Que ce soit dans la psalmodie individuelle qui engage tout l’être, esprit, cœur et corps, ou dans la prière collective qui y ajoute, selon la pensée juive, la puissance du groupe pour se mettre en « résonance » avec le sacré, ou dans l’approfondissement multidimensionnel du sens à travers l’interrogation de soi face aux textes, il s’agit toujours de développer une présence plus vaste à soi-même et à l’univers dans sa dimension la plus haute, afin d’activer un changement, une bonification de soi, un cheminement d’activation de tous nos potentiels de Fils du Ciel par le corps de la Terre, pour reprendre une image du Rig Véda.

Voilà donc comment je peux répondre à votre questionnement sur la prière. Il reste que c’est un outil parmi d’autres, puisque je pratique aussi la méditation, outil de connaissance qui permet de voir profondément en soi et d’apaiser les tensions intérieures et le mental et, à certaines époques ou circonstances de ma vie, une sorte de pratique mantrique par la répétition de phrases en hébreu.

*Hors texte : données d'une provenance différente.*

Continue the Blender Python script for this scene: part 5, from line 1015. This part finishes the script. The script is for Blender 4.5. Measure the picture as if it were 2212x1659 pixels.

Antoine : Je remercie Nathanaël pour ce témoignage riche et engagé que j’ai à peine simplifié, en particulier sur le sujet des dogmes chrétiens, déterminants pendant longtemps et explicatifs des ruptures avec les mondes juifs et musulmans. Mais comme ce blog le souligne, ils ont beaucoup perdu de leur importance dans la pratique de prière des chrétiens. Je constate cependant que quand je parle de Dieu à mes frères juifs ou musulmans, leur regard s’illumine, alors que celui des chrétiens trahit une certaine confusion. Ils pensent immédiatement à Jésus, à la messe, aux prêtres ou aux saints. Cette confusion a certainement joué un rôle majeur dans la regrettable déshérence de la pratique de prière chez la plupart des chrétiens.